Since intermediate CS students can use a variety of control structures, why do their choices often not match experts' Students may not realize what choices expert prefer, find non-expert choices easier to read, or simply forget to write with expert structure. To disentangle these explanations, we surveyed 328 2nd and 3rd semester undergraduates, with tasks including writing short functions, selecting which structure was most readable or best styled, and comprehension questions. Questions focused on seven control structure topics that were important to instructors (e.g., factoring out repeated code between an if-block and its else). Students frequently wrote with non-expert structure, and, for five topics, at least 1/3 of students (48% - 71%) thought a non-expert structure was more readable than the expert one. However, students often made one choice when writing code, but preferred a different choice when reading it. Additionally, for more complex topics, students often failed to notice (or understand) differences in execution caused by changes in structure. Together, these results suggest that instruction and practice for choosing control structures should be context-specific, and that assessment focused only on code writing may miss underlying misunderstandings. 
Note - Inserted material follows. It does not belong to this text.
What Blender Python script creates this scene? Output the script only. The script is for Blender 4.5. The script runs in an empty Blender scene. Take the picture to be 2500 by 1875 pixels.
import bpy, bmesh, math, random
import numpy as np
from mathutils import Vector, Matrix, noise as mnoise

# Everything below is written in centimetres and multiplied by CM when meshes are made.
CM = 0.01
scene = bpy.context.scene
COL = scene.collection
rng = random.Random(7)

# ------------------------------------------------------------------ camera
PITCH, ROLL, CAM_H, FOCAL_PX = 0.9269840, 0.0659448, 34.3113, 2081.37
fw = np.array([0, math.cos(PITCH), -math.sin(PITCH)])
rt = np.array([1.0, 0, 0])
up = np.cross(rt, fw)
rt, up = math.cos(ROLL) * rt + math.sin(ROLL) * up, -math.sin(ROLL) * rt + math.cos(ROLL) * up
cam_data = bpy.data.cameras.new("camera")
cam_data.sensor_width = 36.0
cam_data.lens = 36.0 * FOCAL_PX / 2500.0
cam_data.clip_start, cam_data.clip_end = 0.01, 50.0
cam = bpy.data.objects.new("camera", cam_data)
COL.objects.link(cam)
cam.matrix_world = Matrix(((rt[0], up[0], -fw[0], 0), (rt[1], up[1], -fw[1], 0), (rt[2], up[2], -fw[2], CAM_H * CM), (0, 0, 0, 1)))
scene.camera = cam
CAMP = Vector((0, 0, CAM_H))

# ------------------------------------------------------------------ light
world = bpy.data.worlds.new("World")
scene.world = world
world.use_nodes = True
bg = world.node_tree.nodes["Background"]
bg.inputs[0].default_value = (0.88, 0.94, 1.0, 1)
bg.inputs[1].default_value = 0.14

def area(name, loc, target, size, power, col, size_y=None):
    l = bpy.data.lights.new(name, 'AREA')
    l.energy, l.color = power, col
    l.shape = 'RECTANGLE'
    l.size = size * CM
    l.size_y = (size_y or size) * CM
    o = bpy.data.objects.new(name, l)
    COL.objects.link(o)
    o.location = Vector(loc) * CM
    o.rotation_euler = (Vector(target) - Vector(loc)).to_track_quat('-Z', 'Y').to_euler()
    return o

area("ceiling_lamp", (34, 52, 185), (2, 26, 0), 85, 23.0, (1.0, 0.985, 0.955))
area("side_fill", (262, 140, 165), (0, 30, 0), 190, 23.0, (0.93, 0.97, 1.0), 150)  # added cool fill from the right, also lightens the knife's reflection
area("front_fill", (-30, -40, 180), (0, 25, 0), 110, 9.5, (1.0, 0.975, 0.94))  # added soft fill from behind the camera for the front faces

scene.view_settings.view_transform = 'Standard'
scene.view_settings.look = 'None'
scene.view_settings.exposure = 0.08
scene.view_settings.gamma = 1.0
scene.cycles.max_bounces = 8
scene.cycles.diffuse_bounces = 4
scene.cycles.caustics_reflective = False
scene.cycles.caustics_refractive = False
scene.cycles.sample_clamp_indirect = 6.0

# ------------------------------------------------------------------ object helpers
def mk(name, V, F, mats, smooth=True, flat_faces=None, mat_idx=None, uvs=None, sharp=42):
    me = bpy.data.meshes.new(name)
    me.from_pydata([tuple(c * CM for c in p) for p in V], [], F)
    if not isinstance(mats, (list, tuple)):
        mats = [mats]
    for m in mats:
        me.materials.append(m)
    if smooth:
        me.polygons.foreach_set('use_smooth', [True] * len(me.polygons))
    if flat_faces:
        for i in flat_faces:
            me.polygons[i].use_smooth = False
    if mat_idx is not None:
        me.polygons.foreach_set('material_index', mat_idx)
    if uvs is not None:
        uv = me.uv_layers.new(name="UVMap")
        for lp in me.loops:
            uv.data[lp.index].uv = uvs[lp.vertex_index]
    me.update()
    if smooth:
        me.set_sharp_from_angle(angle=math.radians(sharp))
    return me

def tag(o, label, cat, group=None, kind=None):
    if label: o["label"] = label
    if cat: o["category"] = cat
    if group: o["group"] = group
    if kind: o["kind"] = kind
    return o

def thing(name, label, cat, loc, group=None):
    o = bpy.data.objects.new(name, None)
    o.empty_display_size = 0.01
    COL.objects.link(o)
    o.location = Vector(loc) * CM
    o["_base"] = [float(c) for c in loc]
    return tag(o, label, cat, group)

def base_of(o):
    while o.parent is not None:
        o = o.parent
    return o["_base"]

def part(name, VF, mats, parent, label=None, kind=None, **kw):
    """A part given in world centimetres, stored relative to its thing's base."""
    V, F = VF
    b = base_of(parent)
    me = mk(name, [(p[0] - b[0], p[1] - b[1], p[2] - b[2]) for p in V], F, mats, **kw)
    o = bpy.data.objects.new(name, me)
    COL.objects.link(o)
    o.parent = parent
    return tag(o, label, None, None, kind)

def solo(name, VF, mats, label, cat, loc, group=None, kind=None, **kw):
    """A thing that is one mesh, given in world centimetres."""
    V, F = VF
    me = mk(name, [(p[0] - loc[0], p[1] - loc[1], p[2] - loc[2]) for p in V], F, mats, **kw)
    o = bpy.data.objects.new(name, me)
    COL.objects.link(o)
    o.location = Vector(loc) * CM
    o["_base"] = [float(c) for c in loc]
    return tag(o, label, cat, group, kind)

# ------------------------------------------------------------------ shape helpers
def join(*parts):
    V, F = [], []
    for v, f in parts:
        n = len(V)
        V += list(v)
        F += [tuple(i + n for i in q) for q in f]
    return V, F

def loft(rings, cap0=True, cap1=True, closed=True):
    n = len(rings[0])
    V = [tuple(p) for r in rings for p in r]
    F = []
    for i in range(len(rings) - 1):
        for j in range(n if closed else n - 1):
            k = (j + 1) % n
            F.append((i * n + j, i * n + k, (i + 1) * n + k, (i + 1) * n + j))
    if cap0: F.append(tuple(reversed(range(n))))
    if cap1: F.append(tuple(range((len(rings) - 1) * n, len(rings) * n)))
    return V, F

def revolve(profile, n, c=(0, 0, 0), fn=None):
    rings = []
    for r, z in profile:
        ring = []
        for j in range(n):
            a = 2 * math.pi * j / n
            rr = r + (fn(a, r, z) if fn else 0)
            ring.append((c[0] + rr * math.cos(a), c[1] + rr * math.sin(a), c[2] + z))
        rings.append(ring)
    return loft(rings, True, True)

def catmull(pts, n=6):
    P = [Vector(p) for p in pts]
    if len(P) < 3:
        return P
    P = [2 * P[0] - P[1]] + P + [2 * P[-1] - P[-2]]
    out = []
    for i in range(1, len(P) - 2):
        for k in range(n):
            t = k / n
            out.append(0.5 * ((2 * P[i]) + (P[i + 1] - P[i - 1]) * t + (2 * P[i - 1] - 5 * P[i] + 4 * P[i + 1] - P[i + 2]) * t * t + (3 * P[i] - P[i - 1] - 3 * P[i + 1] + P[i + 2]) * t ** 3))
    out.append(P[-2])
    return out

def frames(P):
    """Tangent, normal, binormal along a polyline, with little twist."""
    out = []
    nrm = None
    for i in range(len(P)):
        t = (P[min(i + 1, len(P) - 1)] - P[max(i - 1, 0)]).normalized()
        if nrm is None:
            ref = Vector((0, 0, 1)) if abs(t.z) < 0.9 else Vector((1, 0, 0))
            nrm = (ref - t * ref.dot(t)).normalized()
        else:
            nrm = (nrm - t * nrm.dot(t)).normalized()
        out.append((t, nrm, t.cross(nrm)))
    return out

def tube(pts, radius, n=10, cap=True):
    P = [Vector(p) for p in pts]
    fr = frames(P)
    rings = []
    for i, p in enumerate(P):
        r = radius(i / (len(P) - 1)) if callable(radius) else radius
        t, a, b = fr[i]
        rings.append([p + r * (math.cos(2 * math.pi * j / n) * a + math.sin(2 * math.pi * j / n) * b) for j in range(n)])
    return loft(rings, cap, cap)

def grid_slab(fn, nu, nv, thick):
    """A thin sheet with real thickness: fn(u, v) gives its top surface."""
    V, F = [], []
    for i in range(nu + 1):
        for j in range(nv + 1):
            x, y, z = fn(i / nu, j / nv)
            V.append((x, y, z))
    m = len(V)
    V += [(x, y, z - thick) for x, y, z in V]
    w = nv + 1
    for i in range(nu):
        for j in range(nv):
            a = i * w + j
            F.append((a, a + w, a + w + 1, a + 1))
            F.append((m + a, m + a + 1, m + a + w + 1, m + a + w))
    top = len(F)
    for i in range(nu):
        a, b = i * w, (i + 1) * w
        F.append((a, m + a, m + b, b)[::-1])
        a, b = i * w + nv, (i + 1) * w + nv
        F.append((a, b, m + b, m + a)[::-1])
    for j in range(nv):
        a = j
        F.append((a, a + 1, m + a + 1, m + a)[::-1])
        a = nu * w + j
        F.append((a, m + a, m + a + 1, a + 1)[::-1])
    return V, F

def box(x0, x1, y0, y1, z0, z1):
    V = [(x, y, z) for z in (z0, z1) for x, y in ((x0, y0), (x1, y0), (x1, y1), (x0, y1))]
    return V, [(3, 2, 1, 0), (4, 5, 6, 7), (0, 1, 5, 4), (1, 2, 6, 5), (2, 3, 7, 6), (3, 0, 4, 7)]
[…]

Experts often use particular control flow structures to make their code easier to read and modify, such as using the logical operator AND to conjoin conditions rather than nesting separate if statements. Within Boolean expressions, experts take advantage of short-circuit evaluation by ordering their conditions to avoid errors (such as checking that an index is within the bounds of an array before examining the value at that index). How well do students understand these structures? We investigate students' use and understanding of conjoined versus separate conditions within a larger assessment of 125 undergraduate students at the end of their second- and third-semester CS courses (in algorithms & data structures and introductory software engineering). The assessment asked students to: write code where an edge case error could be avoided with short-circuit evaluation, revise their code with nudges towards expert structure, and answer comprehension questions involving code tracing. When writing, students frequently forgot to check for a key edge case. When that case was included, the check was often separated in its own if-statement rather than conjoined with the other conditions. This could indicate a stylistic choice or a belief that the check had to be separated for functionality. Notably, students who included all necessary conditions rarely exhibited the error of ordering them incorrectly. However, with code comprehension, students demonstrated significant misunderstandings about the effects of condition ordering. Students were more accurate on comprehension tasks with nested ifs than conjoined conditions, and this effect was most pronounced when the ordering of the conditions would lead to errors. When conditions were conjoined in a single expression, only 35% of students recognized that checking a value at an index before checking that the index was in bounds would lead to an error. However, 54% of students recognized the problem when the conditions were separated into individual if-statements. This demonstrates a subtlety in code execution that intermediate students may not have mastered and emphasizes the challenges in assessing students' understanding solely via the way they write code.